Let’s blow a fanfare and roll out the red carpet for our resident celebrity!
I sure do like grits
Let’s blow a fanfare and roll out the red carpet for our resident celebrity!
I sure do like grits
Why don’t you just eat a jar of paste? It’s the same thing.
The screen saver sure makes some pretty patterns.
Set the pipe down, you…you…hippy!
It’s so difficult to remember the name Myanmar. I wish they’d change it back to Burma.
Oh sure, take the side of the imperialist British conquerors who couldn’t be bothered to learn how to pronounce the country’s proper name so they came up with “Burma.” Like there isn’t enough civil war there already.
Sky rockets in flight… afternoon delight…
Stop with the coy references to your daytime sexual adventures. It’s highly insensitive to those of us who don’t have a partner we could canoodle with in the afternoon.
It’s time for my morning run.
So, YOU’RE one of those jerks who nearly knocks me over every morning while getting your stupid “runner’s high.” Hope you step in dog poop and then break your ankle.
I just ordered a really nice bouquet for my Mom, for Mother’s Day.
Yet another fool who buys into the whole stereotypical ‘girls like flowers and boys like monster trucks’ gender role thing. The world is more nuanced than that, Pal!
Ah, the weekend will soon be here and it’s supposed to be nice outside. I’ll have to bust out the lawn chair and read some Shakespeare.
How about busting out the lawn mower and getting some real work done. Oh wait, then you wouldn’t have time to read Shakespeare, you’d be too busy reading the instruction manual.
I feel like my hair is growing like a weed.
Someone always has to bring up the topic of weed! I’m sick of it. It’s all over the news constantly. Does everything always have to resort to drugs?!
Well though…when is it finally going to be legalized?!
I’m glad it’s Friday.
What? You don’t want to say, “Thank God it’s Friday”? Are you afraid you are going to offend someone? Afraid to mention God? Or are you one of those atheists? You know, one of those people who war without a noble cause.
I’ve got to let my belt out a notch but this week’s meals were worth it.
You slob, you. Go on a diet.
I had a massage today.
I bet it had a “happy ending,” you perv.
I just renewed my Straight Dope Message Boards subscription
Oh, so you get to keep your cherished widdle title, you precious snowflake you. :barf:
I have lost 8 pounds this year.
Well I found it, on your ass!
Ah, Saturday! Lazy day for me.
Was that an attempt at humor? We know the other 6 days are on your lazy list, too.
I’m looking forward to watching the Kentucky Derby later today.
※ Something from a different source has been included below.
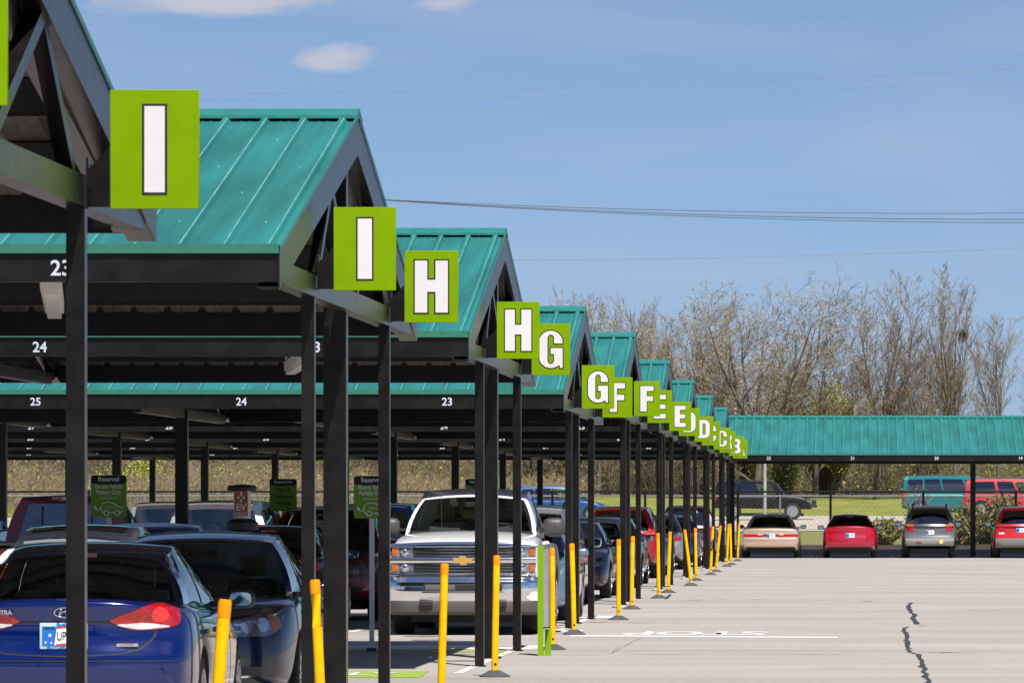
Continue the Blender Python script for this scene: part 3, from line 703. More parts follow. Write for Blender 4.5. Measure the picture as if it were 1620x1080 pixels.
hero = [(0, 1195, 332, 437, .3, 'wide spreading tree with yellow buds left of centre above the far teal roof', 1.35),
        (4, 1110, 336, 480, 1.8, 'budding tree just right of the receding teal roof peaks', 1.0),
        (2, 1292, 338, 476, 2.2, 'pale yellowish tree between the wide spreading tree and the tall dark ones', 1.25),
        (5, 1385, 334, 436, .8, 'tall upright bare tree with rusty seed clusters in the middle of the wood', 1.35),
        (1, 1455, 340, 500, 4.1, 'slender grey bare tree left of the tallest one', .9),
        (5, 1512, 333, 425, 2.9, 'tallest bare tree with a dark nest near the right side', 1.0),
        (6, 1578, 337, 500, 5.1, 'bare tree with upright limbs nearest the right edge', 1.0),
        (3, 1010, 340, 470, .2, 'bare tree behind the carport peak with the F sign', .9),
        (4, 945, 338, 470, 3.3, 'yellow budded tree behind the carport peak with the G sign', .9),
        (1, 872, 343, 452, 1.1, 'leftmost treetop showing above the teal roofs', .9)]
for a in hero: tree(a[0], px(a[1], a[2]), *a[2:])
for i in range(40):
    xx = rt.uniform(840, 1720) if i < 28 else rt.uniform(-40, 840); Y = rt.uniform(344, 372)
    tree(rt.choice((1, 2, 3, 5, 6, 6, 3)), px(xx, Y), Y, rt.uniform(520, 625) if xx > 1060 else rt.uniform(490, 560), rt.uniform(0, 6.28), 'thin bare tree crowded among others in the woodland behind the far carport', rt.uniform(.75, 1))
b = MB()
for i in range(260):
    c = Vector((0, 0, 0))+Vector((rt.gauss(0, .13), rt.gauss(0, .13), rt.gauss(0, .17))); d = Vector((rt.gauss(0, 1), rt.gauss(0, 1), rt.gauss(0, 1))).normalized()*.18
    b.bar(c-d, c+d, .012)
o = b.build('nest', bark, fix=False); o.location = (px(1523, 333), 333, CAMH+(802-530)*333/9000); tag(o, 'dark twiggy nest high in the tallest tree', 'nest')
# undergrowth: thickets of stems, one mass
def thicket(name, n, x0, x1, y0, y1, h0, h1, seed, mats, leafp, label, dens=None):
    r = random.Random(seed); b = MB()
    for i in range(n):
        x = r.uniform(x0, x1); Y = r.uniform(y0, y1); z = gz(x, Y)-.1
        H = r.uniform(h0, h1)*(.75+.25*math.sin(x*.35+1.3*math.sin(x*.13)))
        p = Vector((x, Y, z)); d = Vector((r.gauss(0, .16), r.gauss(0, .16), 1)).normalized(); rad = r.uniform(.012, .045); pts = [p]
        for k in range(4):
            q = pts[-1]+d*H/4; d = (d+Vector((r.gauss(0, .13), r.gauss(0, .13), .02))).normalized(); pts.append(q)
        b.tube(pts, [rad, rad*.85, rad*.7, rad*.5, rad*.25], 3, 0 if r.random() < .5 else 1, cap=False)
        for k in range(7):
            s = r.choice(pts[1:]); e = Vector((r.gauss(0, 1), r.gauss(0, .6), r.uniform(-.2, 1.2))).normalized()*r.uniform(.4, 1.2); b.tube([s, s+e*.5+Vector((0, 0, .05)), s+e], [.012, .010, .006], 3, 1, cap=False)
            lp_ = leafp(x) if callable(leafp) else leafp
            if r.random() < lp_:
                for _ in range(5):
                    c = s+e*r.uniform(.3, 1.1)+Vector((r.gauss(0, .12),)*1+(r.gauss(0, .12), r.gauss(0, .12))); a = Vector((r.gauss(0, 1), r.gauss(0, 1), r.gauss(0, 1))).normalized()*r.uniform(.03, .09); f = Vector((r.gauss(0, 1), r.gauss(0, 1), r.gauss(0, 1))).normalized()*r.uniform(.03, .08)
                    b.add([c-a, c+f, c+a, c-f], [(0, 1, 2, 3)], 2 if r.random() < .65 else 3)
    o = b.build(name, mats, fix=False); tag(o, label, 'undergrowth', kind='stuff')
    return o
olive = mat('leaf_olive', (.15, .15, .03), .8, c2=(.09, .10, .025), vscale=1); lgreen = mat('leaf_light', (.30, .34, .04), .8)
brn = mat('brush_brown', (.29, .21, .15), .9, c2=(.16, .12, .085), vscale=.35)
bdk = mat('brush_dark', (.17, .13, .09), .9, c2=(.09, .075, .045), vscale=.3)
thicket('undergrowth', 5200, -56, 14, 346, 372, 1.6, 3.6, 5, [bark, bdk, olive, lgreen], lambda x: .30 if x < -10 else .5, 'tangled brown undergrowth filling the wood behind the fence')
thicket('undergrowth', 3600, -62, -9, 350, 380, 3.5, 6, 6, [bark, brn, olive, lgreen], .2, 'dense brown thicket seen under the left carports')
thicket('undergrowth', 1500, -14, 15, 352, 380, 2.5, 5, 9, [bark, bdk, olive, lgreen], .25, 'brown thicket behind the far teal canopy')
thicket('undergrowth', 3400, -58, -15, 292, 346, 1.0, 2.3, 15, [bark, brn, olive, lgreen], .22, 'low tan brush in front of the wood seen under the left carports')
def bush(x, Y, w, h, n, mats, seed, name, label, cat='shrub', group=None):
    r = random.Random(seed); ro = root(name, (x, Y, gz(x, Y)), 0, label, cat, group); b = MB(); s = MB()
    for i in range(int(n/14)):
        a = r.uniform(0, 6.28); t = r.uniform(.2, 1); q = Vector((math.cos(a)*w*.5*t, math.sin(a)*w*.5*t, h*r.uniform(.6, 1)*(1-.4*t*t)))
        s.tube([(q.x*.15, q.y*.15, -.1), tuple(q*.55+Vector((0, 0, .05))), tuple(q)], [.02, .014, .006], 3, cap=False)
        for k in range(14):
            c = q*r.uniform(.45, 1.05)+Vector((r.gauss(0, .1), r.gauss(0, .1), r.gauss(0, .1))); sc = r.uniform(.035, .085)
            e = Vector((r.gauss(0, 1), r.gauss(0, 1), r.gauss(0, 1))).normalized()*sc; f = Vector((r.gauss(0, 1), r.gauss(0, 1), r.gauss(0, 1))).normalized()*sc
            b.add([c-e, c+f, c+e, c-f], [(0, 1, 2, 3)], 0 if r.random() < .6 else 1)
    s.build('stems', bark, ro, fix=False); b.build('foliage', mats, ro, fix=False)
bush(px(228, 338), 338, 3.0, 2.3, 4200, [lgreen, mat('leaf_lime', (.42, .44, .04), .8)], 3, 'shrub', 'bright yellow green bush seen beyond the silver van')
bush(px(1308, 342), 342, 4.6, 7.4, 11000, [mat('leaf_spring', (.46, .46, .03), .8), lgreen], 4, 'shrub', 'yellow green leafing shrub rising above the far teal roof')
bush(px(1180, 338), 338, 2.6, 4.4, 2200, [lgreen, olive], 12, 'shrub', 'light green leafy bush right of the farthest letter sign')
bush(px(1243, 336), 336, 2.4, 3.4, 2600, [mat('leaf_dark', (.05, .11, .015), .8), olive], 13, 'shrub', 'dark green bush above the hood of the black off-road car')
drb = mat('leaf_dry', (.22, .20, .06), .85, c2=(.14, .12, .05), vscale=3)
for i, (x, y, w_, h_, lab) in enumerate(((1400, 206.4, 1.5, .95, 'low scrubby shrub between the red sedan and the grey off-road car'), (1535, 206.5, 1.9, 1.45, 'scrubby shrub right of the grey off-road car'), (1590, 206.6, 1.6, 1.9, 'tallest scrubby shrub left of the red hatchback at the right edge'), (1640, 206.5, 1.6, 1.5, 'scrubby shrub at the right edge beyond the fence'), (1512, 206.2, 1.1, .8, 'small scrubby shrub just behind the grey off-road car'), (1560, 208, 1.8, 1.0, 'low scrubby shrub under the far post'))):
    bush(px(x, y), y, w_, h_, 2600, [drb, olive], 20+i, 'shrub', lab, group='scrubby shrubs behind the fence')
# sapling in front of the teal van
ro = root('sapling', (px(1447, 208), 208, gz(0, 208)), 0, 'small bare sapling in front of the teal van', 'tree')
a, c, _ = tree_mesh(31, 2.6, .75, .1, 0, 3, .2, .9)
o1 = link2('trunk', a, ro); o2 = link2('crown', c, ro)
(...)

Horse racing is just enslaving innocent animals for human amusement. People like you who encourage it are disgusting.
My neck itches.
Maybe you should wash it once in a while.
I found some KFC coupons on my morning walk.
And instead of leaving them for some poor deserving person who needed help with their food budget, you snatched them up, didn’t you? I bet you don’t even use them.
This thread amuses me.
Oh so you think I’m funny? I’m funny how? Funny, like I’m a clown? I amuse you? I make you laugh? I’m here to fuckin’ amuse you? Whattya you mean funny? How am I funny, huh!?
Joe Pesci certainly was a skilled actor.
So now your an expert on acting? I don’t recall anyone in the room asking for your opinion.
I had an unexpectedly easy day at work today.